Short sales, in which the lender agrees to approve selling a house for less than the full amount of the homeowner's loan, have become common in the depressed housing market.

According to Bankrate, short sales are most successful if a foreclosure is imminent because homeowners are well behind in their payments or have been served a default notice. Banks then become more motivated to grant a short sale. During this process, mortgage holders are forced to take less money than is currently owed on the home, but they are likely to lose more if the foreclosed home goes to auction.

However, if filing bankruptcy is planned, there's probably no reason to go through with a short sale. People who file under Chapter 7, a liquidation process, are likely to get an exemption to cover their home and a discharge of most - if not all - their other debts. Once that burden is lifted, many homeowners are able to concentrate on their mortgage payments.

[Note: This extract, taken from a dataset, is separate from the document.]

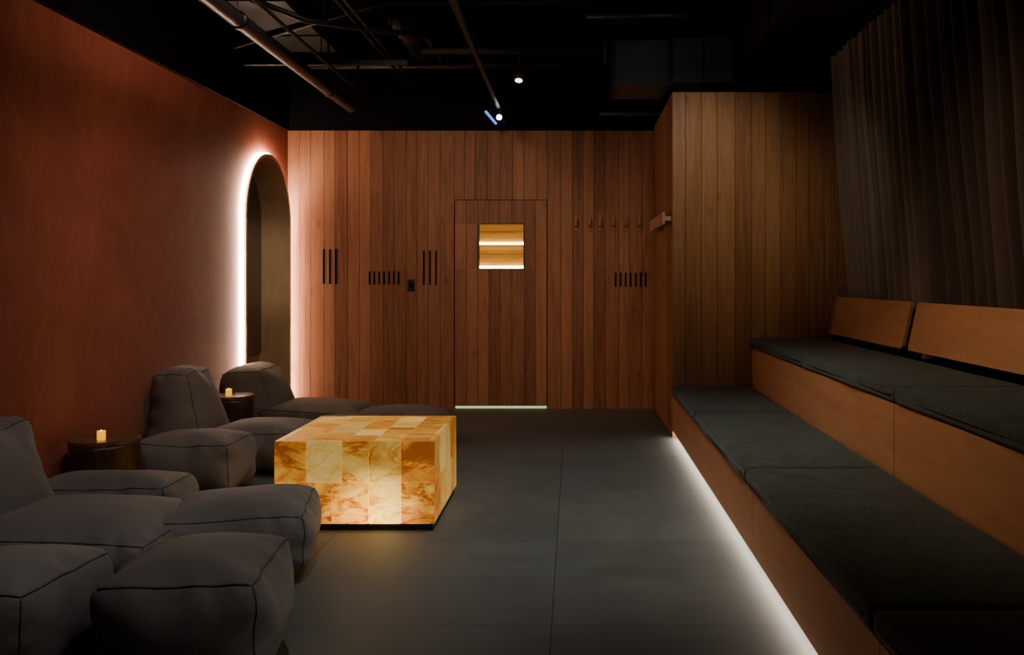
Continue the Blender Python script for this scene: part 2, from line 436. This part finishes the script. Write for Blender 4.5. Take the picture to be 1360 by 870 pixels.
# back wall
rnd = random.Random(7)
def edges(a, b, n, jit=.020):
    w = [1+rnd.uniform(-jit, jit)*8 for _ in range(n)]; s = sum(w); x = a; out = [a]
    for q in w: x += (b-a)*q/s; out.append(x)
    out[-1] = b; return out
G = .0020
mb = MB()
def vplanks(mb, es, z0, z1, y=YB, d=.022):
    for a, b in zip(es[:-1], es[1:]): mb.box(a+G, b-G, y+rnd.uniform(0, .0025), y+d, z0, z1, 0)
eL, eD, eR = edges(XL, DX0, 14), edges(DX0, DX1, 8), edges(DX1, XP, 9)
vplanks(mb, eL, 0, HW); vplanks(mb, eD, DH, HW); vplanks(mb, eR, 0, HW)
mb.box(XL-.6, DX0-.012, YB+.022, YB+.06, 0, HW, 1); mb.box(DX1+.012, XR, YB+.022, YB+.06, 0, HW, 1); mb.box(DX0-.012, DX1+.012, YB+.022, YB+.06, DH+.012, HW, 1)
struct(mb, 'wall_back', [M['wallwood'], M['gap']])
struct(MB().box(XL-.1, XR, YB-.01, YB+.08, HW, HC), 'wall_back_upper', M['black'])

# door with small window
wx0, wx1, wz0, wz1 = -.962, -.511, 1.42, 1.872
mb = MB()
de = edges(DX0+.006, DX1-.006, 8)
for a, b in zip(de[:-1], de[1:]):
    a2, b2 = a+G, b-G
    def piece(x0, x1, z0, z1):
        if x1-x0 > .002: mb.box(x0, x1, YB+.008, YB+.05, z0, z1)
    piece(a2, b2, .035, wz0); piece(a2, b2, wz1, DH-.006)
    piece(a2, min(b2, wx0), wz0, wz1); piece(max(a2, wx1), b2, wz0, wz1)
mb.box(DX0-.02, wx0, YB+.061, YB+.070, .03, DH+.02, 1).box(wx1, DX1+.02, YB+.061, YB+.070, .03, DH+.02, 1)  # unseen backing added to block sauna light leaking through the plank grooves
mb.box(wx0, wx1, YB+.061, YB+.070, .03, wz0, 1).box(wx0, wx1, YB+.061, YB+.070, wz1, DH+.02, 1)
door = struct(mb, 'door_1', [M['wallwood'], M['gap']])
m2 = MB(); t = .010
m2.box(wx0-t, wx1+t, YB+.004, YB+.068, wz1, wz1+t).box(wx0-t, wx1+t, YB+.004, YB+.068, wz0-t, wz0).box(wx0-t, wx0, YB+.004, YB+.068, wz0, wz1).box(wx1, wx1+t, YB+.004, YB+.068, wz0, wz1)
m2.build('window_frame', M['blackmetal'], door)
gm, gnt, gb = newmat('door_glass'); gb.inputs['Transmission Weight'].default_value = 1; gb.inputs['Roughness'].default_value = 0; gb.inputs['IOR'].default_value = 1.02; gb.inputs['Base Color'].default_value = (.97, .93, .7, 1)
MB().box(wx0, wx1, YB+.03, YB+.034, wz0, wz1).build('pane', gm, door)
struct(MB().box(DX0+.01, DX1-.01, YB+.028, YB+.048, .002, .022), 'gap_glow_strip_1', M['gapglow'])  # glowing strip added to stand in for light leaking under the door
# sauna room behind the door
mb = MB()
sx0, sx1, sy1, sh = -1.9, .4, 11.1, 2.35
z = 0
while z < sh:
    mb.box(sx0, sx1, sy1-.03, sy1, z+.003, min(z+.095, sh)); z += .095
    for xx in (sx0, sx1-.02): mb.box(xx, xx+.02, YB+.08, sy1-.03, z-.092, min(z, sh))
mb.box(sx0, sx1, YB+.08, sy1, sh, sh+.03)
struct(mb, 'wall_sauna', M['saunawood'])
for (zz, lb) in ((1.745, 'upper warm light strip on the sauna wall seen through the door window'), (1.455, 'lower warm light strip on the sauna wall seen through the door window')):
    s = thing('light_strip', lb, 'light strip', (-.80, sy1-.03, zz))
    MB().box(-.6, .6, -.03, -.0, -.012, .016).build('channel', M['saunawood'], s)
    MB().box(-.6, .6, -.045, -.03, -.012, .022).build('diffuser', M['ledsauna'], s)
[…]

In cases when they are too far behind and may have to sell the home anyway, the foreclosure has at least been delayed while the bankruptcy is in process.

Short sale fallout

If homeowners in a bankruptcy case are also trying to sell their home in a short sale, they may start a chain of events that could leave them in another financial crisis, according to California attorney Michael G. Doan.

A short sale will cause the lender to issue a statement to the IRS of the income that the seller has received in the sale, according to Doan. To avoid a big tax bill, he advises that people who must surrender their home do it after the bankruptcy is filed.

"Under bankruptcy laws, there is no taxable event on a foreclosure after bankruptcy. The lender can only report [zero] balance bankruptcy discharge … whether you keep the home or not," he writes on BankruptcyLawNetwork.com. "The debt is finalized, you avoid wasting your time and money and you are able to stay in the property or rent it out longer."

For those who are in the process of a short sale before filing bankruptcy, Doan recommends they get out of the transaction and include any claims by a realtor or buyer among those to be discharged by the court.